2.    Pencipta adalah seorang atau beberapa orang yang secara sendiri-sendiri atau bersama-sama menghasilkan suatu ciptaan yang bersifat khas dan pribadi.
3.    Ciptaan adalah setiap hasil karya cipta di bidang ilmu pengetahuan, seni, dan sastra yang dihasilkan atas inspirasi, kemampuan, pikiran, imajinasi, kecekatan, keterampilan, atau keahlian yang diekspresikan dalam bentuk nyata.
4.    Pemegang Hak Cipta adalah Pencipta sebagai pemilik Hak Cipta, pihak yang menerima hak tersebut secara sah dari Pencipta, atau pihak lain yang menerima lebih lanjut hak dari pihak yang menerima hak tersebut secara sah.

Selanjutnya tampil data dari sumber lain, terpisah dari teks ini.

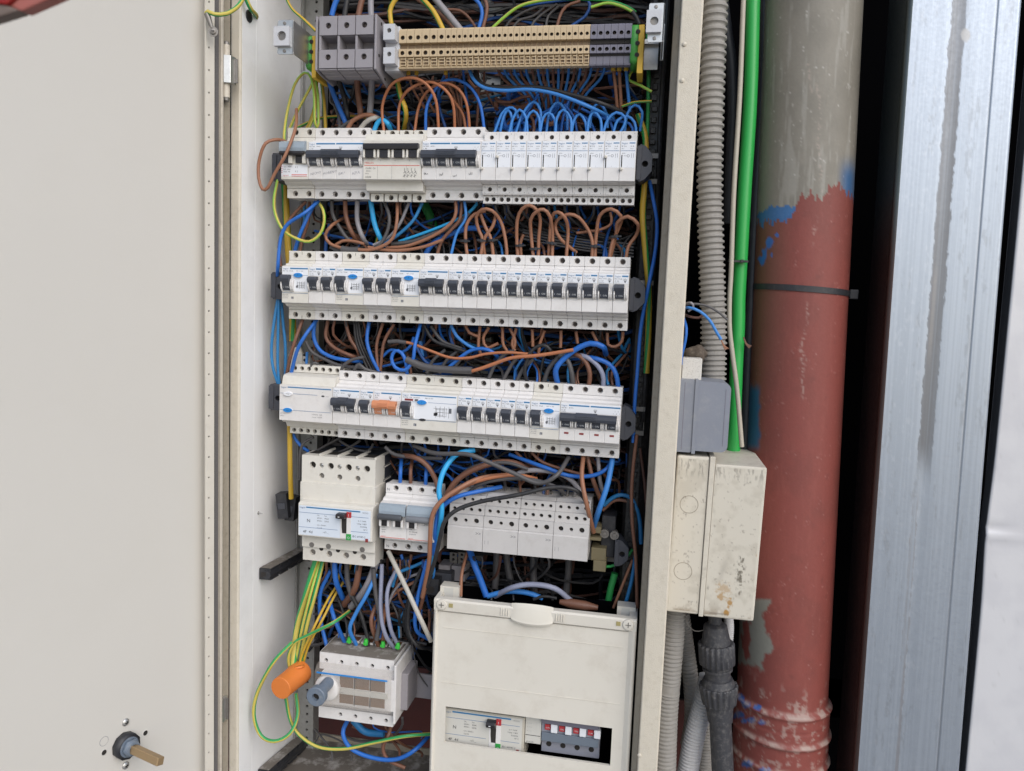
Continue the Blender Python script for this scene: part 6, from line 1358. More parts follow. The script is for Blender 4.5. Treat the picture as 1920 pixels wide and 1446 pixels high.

5.    Hak Terkait adalah hak yang berkaitan dengan Hak Cipta yang merupakan hak eksklusif bagi pelaku pertunjukan, producer fonogram, atau lembaga Penyiaran.
Pasal 8
Hak ekonomi merupakan hak eksklusif Pencipta atau Pemegang Hak Cipta untuk mendapatkan manfaat ekonomi atas Ciptaan.
Pasal 9
(1) Pencipta atau Pemegang Hak Cipta sebagaimana dimaksud dalam Pasal 8 memiliki hak ekonomi untuk melakukan:
a.   penerbitan Ciptaan;
b.   penggandaan Ciptaan dalam segala bentuknya;
c.    penerjemahan Ciptaan;
d.   pengadaptasian, pengaransemenan, atau pentransformasian Ciptaan;
e.   pendistribusian Ciptaan atau salinannya;
f.     pertunjukan Ciptaan;
g.   Pengumuman Ciptaan;
h.   Komunikasi Ciptaan; dan
i.     penyewaan Ciptaan.
(2) Setiap Orang yang melaksanakan hak ekonomi sebagaimana dimaksud pada ayat (1) wajib mendapatkan izin Pencipta atau Pemegang Hak Cipta.
(3) Setiap Orang yang tanpa izin Pencipta atau Pemegang Hak Cipta dilarang melakukan Penggandaan dan/atau Penggunaan Secara Komersial Ciptaan.
Pasal 113
(1) Setiap Orang yang dengan tanpa hak melakukan pelanggaran hak ekonomi sebagaimana dimaksud dalam Pasal 9 ayat (1) huruf i untuk Penggunaan Secara Komersial dipidana dengan pidana penjara paling lama 1 (satu) tahun dan/atau pidana denda paling banyak Rp100.000.000 (seratus juta rupiah).
(2) Setiap Orang yang dengan tanpa hak dan/atau tanpa izin Pencipta atau pemegang Hak Cipta melakukan pelanggaran hak ekonomi Pencipta sebagaimana dimaksud dalam Pasal 9 ayat (1) huruf c, huruf d, huruf f, dan/atau huruf h untuk Penggunaan Secara Komersial dipidana dengan pidana penjara paling lama 3 (tiga) tahun dan/atau pidana denda paling banyak Rp500.000.000,00 (lima ratus juta rupiah).
(3) Setiap Orang yang dengan tanpa hak dan/atau tanpa izin Pencipta atau pemegang Hak Cipta melakukan pelanggaran hak ekonomi Pencipta sebagaimana dimaksud dalam Pasal 9 ayat (1) huruf a, huruf b, huruf e, dan/atau huruf g untuk Penggunaan Secara Komersial dipidana dengan pidana penjara paling lama 4 (empat) tahun dan/atau pidana denda paling banyak Rp1.000.000.000,00 (satu miliar rupiah).
(4) Setiap Orang yang memenuhi unsur sebagaimana dimaksud pada ayat (3) yang dilakukan dalam bentuk pembajakan, dipidana dengan pidana penjara paling lama 10 (sepuluh) tahun dan/atau pidana denda paling banyak Rp4.000.000.000,00 (empat miliar rupiah).
Pasal 114
Setiap Orang yang mengelola tempat perdagangan dalam segala bentuknya yang dengan sengaja dan mengetahui membiarkan penjualan dan/atau penggandaan barang hasil pelanggaran Hak Cipta dan/atau Hak Terkait di tempat perdagangan yang dikelolanya sebagaimana dimaksud dalam Pasal 10, dipidana dengan pidana denda paling banyak Rp100.000.000,00 (seratus juta rupiah).